The answer lies in the unseen part of the tree, the underground root system. It’s a bit like an iceberg. When you see one, you’re only seeing about 10% of the total size, the remainder is under the surface of the water. The first five years of the Bamboo tree’s growing cycle are taking place under ground where it is putting out an extensive fibrous root structure that spreads deep and wide in the earth, preparing to support the incredible heights the tree will eventually reach.
It’s been said that when God wants to grow mushrooms, he can do it overnight, but when he wants to grow a mighty oak or, in this case, a towering Bamboo tree, it takes many years. When it comes to growing the pinnacle of his creation – us – it can take even longer, perhaps even a lifetime.
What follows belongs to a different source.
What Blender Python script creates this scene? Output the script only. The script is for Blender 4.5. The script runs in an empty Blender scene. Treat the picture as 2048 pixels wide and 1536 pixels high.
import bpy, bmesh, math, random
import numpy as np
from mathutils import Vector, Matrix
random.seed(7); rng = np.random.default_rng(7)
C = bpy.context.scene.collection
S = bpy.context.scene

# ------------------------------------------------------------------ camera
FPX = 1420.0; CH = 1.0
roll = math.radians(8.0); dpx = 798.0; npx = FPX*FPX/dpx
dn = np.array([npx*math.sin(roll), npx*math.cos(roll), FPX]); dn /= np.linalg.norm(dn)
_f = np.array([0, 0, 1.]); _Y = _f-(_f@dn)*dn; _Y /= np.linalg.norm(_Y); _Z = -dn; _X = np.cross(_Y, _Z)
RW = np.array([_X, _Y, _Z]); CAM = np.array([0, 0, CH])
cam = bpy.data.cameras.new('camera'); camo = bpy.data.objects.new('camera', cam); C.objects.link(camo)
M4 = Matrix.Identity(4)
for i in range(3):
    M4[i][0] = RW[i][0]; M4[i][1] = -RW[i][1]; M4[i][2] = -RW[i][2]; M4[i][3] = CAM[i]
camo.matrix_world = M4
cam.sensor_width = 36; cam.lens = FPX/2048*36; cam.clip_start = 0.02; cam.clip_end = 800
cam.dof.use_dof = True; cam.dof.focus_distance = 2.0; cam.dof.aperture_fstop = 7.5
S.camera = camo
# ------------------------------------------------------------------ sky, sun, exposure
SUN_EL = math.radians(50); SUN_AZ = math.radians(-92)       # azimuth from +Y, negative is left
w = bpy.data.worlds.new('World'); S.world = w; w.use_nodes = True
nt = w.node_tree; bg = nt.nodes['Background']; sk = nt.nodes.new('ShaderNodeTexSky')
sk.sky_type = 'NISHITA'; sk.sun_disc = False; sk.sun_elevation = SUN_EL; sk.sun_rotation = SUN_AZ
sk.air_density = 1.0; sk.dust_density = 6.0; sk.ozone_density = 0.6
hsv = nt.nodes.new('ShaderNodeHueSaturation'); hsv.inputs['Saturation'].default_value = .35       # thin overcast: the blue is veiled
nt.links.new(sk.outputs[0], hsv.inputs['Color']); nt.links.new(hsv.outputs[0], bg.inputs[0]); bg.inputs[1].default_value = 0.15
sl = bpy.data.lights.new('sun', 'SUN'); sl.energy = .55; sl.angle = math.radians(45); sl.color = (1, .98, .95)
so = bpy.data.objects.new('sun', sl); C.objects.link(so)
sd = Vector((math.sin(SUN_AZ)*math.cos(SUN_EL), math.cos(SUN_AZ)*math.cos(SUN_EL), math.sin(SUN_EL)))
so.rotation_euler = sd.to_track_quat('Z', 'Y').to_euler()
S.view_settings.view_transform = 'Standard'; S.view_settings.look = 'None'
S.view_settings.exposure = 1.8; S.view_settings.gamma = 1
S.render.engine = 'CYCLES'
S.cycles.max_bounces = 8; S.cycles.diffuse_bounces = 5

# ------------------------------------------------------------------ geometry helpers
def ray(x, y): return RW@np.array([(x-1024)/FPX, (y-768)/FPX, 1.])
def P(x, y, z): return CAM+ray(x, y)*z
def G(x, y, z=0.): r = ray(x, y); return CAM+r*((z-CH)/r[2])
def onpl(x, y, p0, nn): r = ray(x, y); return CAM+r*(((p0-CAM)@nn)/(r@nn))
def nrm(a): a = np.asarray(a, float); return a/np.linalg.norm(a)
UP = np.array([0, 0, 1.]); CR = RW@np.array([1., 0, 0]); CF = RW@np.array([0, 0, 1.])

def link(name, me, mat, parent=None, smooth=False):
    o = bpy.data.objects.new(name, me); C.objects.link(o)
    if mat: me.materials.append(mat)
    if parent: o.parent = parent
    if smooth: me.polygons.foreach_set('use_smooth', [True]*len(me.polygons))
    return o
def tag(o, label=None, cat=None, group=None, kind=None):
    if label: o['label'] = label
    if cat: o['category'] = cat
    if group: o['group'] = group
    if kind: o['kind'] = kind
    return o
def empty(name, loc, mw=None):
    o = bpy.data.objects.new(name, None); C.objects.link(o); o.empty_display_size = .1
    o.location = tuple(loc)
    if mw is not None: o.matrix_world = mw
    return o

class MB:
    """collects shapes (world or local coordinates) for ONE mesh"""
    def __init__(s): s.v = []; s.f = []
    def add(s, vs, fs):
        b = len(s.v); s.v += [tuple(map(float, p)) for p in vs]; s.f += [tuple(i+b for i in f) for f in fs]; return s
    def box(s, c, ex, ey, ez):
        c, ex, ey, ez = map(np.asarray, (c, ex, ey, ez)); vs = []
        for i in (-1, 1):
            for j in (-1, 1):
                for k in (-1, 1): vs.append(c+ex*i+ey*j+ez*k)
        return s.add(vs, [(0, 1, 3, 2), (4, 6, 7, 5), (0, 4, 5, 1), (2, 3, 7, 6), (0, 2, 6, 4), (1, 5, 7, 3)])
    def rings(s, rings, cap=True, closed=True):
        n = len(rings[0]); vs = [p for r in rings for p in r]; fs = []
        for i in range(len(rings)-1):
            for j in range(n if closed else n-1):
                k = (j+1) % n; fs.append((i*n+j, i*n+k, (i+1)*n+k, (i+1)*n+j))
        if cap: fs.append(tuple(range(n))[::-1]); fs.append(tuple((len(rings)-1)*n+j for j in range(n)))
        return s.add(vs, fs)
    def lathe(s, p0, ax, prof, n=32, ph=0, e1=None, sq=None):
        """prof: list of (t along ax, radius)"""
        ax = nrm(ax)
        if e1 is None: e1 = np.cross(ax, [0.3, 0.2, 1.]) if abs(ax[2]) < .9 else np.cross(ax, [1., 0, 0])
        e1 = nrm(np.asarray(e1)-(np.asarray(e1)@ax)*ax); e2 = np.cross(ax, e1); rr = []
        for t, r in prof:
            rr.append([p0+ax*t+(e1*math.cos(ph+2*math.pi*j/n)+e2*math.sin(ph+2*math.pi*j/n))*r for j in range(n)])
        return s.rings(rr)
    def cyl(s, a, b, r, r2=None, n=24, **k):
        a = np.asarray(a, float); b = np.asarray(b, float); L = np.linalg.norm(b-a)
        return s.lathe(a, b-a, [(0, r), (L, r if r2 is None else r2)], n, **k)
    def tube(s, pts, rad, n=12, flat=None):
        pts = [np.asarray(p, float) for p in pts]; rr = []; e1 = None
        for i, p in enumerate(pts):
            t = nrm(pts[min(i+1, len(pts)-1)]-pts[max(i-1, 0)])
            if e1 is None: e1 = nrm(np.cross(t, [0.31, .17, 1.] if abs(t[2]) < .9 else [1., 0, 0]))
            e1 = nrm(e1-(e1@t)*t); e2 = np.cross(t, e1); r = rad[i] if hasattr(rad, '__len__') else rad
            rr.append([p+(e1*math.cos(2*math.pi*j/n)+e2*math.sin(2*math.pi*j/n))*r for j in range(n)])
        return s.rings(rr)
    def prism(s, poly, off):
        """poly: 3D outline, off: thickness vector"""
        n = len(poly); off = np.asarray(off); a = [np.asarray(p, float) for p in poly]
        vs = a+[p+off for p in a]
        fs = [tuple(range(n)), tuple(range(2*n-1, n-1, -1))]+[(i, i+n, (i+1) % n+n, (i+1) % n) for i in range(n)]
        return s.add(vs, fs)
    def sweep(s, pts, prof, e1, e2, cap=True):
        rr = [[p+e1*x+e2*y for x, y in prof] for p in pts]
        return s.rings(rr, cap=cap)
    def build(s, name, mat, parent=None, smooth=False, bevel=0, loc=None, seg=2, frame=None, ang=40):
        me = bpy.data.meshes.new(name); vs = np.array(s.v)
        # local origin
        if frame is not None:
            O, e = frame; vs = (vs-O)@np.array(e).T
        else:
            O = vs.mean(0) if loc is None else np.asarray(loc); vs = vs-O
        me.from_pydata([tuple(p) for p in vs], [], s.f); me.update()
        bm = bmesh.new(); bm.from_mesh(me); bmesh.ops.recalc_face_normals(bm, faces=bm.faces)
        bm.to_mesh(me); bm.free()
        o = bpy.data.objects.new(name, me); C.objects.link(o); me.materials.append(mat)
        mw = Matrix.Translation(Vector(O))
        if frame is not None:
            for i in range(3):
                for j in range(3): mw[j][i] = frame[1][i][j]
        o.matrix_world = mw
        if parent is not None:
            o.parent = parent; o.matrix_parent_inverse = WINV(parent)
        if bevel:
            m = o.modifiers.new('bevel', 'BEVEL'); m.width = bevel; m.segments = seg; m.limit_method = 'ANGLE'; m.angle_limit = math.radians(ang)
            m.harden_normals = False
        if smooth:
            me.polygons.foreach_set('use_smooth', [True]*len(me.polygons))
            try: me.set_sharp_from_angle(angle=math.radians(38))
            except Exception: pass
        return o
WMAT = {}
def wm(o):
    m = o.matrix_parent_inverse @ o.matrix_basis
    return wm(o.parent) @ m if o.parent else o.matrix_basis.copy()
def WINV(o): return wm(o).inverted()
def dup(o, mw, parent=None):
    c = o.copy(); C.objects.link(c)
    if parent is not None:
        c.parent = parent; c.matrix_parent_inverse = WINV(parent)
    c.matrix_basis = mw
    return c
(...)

When in the midst of these sometime slow growing seasons, instead of taking off for Emmaus for lack of anything else to do or laying on the horn and shouting up to God, “I got things to do!”, remember the words of this remarkable Psalm:
For God alone my soul in silence waits;
truly, my hope is in him.
He alone is my rock and my salvation,
my stronghold, so that I shall not be shaken.
Remember these words and take refuge in him.
Let us pray (a prayer from St. Thomas Aquinas): Grant me, O Lord my God, a mind to know you, a heart to seek you, wisdom to find you, conduct pleasing to you, faithful perseverance in waiting for you, and a hope of finally embracing you. Amen.